The Giants limited mistakes and played very tough football in their first five games and still managed to win only three of them. They blew double-digit fourth-quarter leads in Weeks 1 and 2. They fought off fourth-quarter comebacks in Weeks 3 and 4. They gave up three long second-half touchdown drives to the 49ers in Week 5 only to have Manning bail them out with a final-minute drive. The point is, they'd been walking a tightrope, and Monday night they fell off.

"From the second quarter through the second half, we just got outplayed," Manning said.

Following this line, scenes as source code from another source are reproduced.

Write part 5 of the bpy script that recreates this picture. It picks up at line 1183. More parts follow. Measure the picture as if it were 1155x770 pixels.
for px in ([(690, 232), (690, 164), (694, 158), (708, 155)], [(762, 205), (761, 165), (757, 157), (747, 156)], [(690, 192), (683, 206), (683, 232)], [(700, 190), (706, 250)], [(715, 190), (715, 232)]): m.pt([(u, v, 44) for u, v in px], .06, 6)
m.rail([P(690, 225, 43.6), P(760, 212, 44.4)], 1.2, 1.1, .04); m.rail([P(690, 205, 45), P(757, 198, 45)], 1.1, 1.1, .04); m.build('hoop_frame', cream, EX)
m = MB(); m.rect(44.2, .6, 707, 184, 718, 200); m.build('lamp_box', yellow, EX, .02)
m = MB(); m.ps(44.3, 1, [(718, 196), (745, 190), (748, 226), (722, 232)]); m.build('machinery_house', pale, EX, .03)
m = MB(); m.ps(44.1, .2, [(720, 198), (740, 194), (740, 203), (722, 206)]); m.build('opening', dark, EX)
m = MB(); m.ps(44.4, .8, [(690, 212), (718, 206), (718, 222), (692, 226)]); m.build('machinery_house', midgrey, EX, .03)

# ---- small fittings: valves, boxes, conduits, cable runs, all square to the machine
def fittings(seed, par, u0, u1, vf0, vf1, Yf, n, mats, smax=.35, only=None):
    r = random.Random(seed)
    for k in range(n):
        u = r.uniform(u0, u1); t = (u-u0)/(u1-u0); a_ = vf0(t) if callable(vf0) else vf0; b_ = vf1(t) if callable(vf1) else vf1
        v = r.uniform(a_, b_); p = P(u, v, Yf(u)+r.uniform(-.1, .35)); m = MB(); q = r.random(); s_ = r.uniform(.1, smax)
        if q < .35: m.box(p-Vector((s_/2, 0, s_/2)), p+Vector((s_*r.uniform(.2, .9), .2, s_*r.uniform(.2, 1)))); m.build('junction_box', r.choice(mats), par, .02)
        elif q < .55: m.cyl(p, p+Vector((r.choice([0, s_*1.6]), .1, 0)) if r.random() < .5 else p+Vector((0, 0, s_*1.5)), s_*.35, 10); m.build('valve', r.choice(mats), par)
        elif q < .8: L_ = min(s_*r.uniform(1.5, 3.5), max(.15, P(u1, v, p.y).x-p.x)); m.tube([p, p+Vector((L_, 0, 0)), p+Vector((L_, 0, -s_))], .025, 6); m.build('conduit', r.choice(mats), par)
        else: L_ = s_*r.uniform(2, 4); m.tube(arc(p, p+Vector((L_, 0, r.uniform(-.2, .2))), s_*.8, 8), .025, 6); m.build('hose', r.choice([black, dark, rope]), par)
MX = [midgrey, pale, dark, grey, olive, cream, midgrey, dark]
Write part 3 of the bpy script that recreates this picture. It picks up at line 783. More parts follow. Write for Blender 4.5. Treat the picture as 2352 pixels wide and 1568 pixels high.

They started off blue-hot, racing down the field for the game's first touchdown, getting a three-and-out on defense and racing back down the field looking like a team headed for big things. But then Eagles linebacker DeMeco Ryans ripped a ball out of Larry Donnell's hands, Damontre Moore got whistled for a roughing-the-passer penalty that extended an Eagles drive, and before anyone knew it the Eagles had the game in their pockets. Philly's a front-running team, and once they were in front they were able to pin their ears back on defense, harass Manning, cover Odell Beckham Jr. and leave the Giants impotent.


"We were pretty much stagnant," Giants coach Tom Coughlin said.

They were handled badly by the Eagles on both lines -- physically dominated in the most physically important aspects of the game. It's not that this hadn't happened yet this season -- it's that when it did, they were able to minimize the damage by playing well elsewhere and taking good care of the ball. They did not do those things Monday, so their deficiencies flared up in more obvious and damaging ways.

And the fact is, that's probably going to happen again. This isn't a great Giants team, and outside the locker room I don't think anyone ever really thought it would be. Prior to Monday, they'd played hard and tough and scrappy and fundamentally sound football, and really kind of overachieved and maximized what they have on their roster. But compared to most other teams in the league -- especially when they show up minus three or four defensive starters -- their roster doesn't have all that much. Which means they operate with no margin for error. And when they show up and play a bad game... well, they're probably going to lose by 20.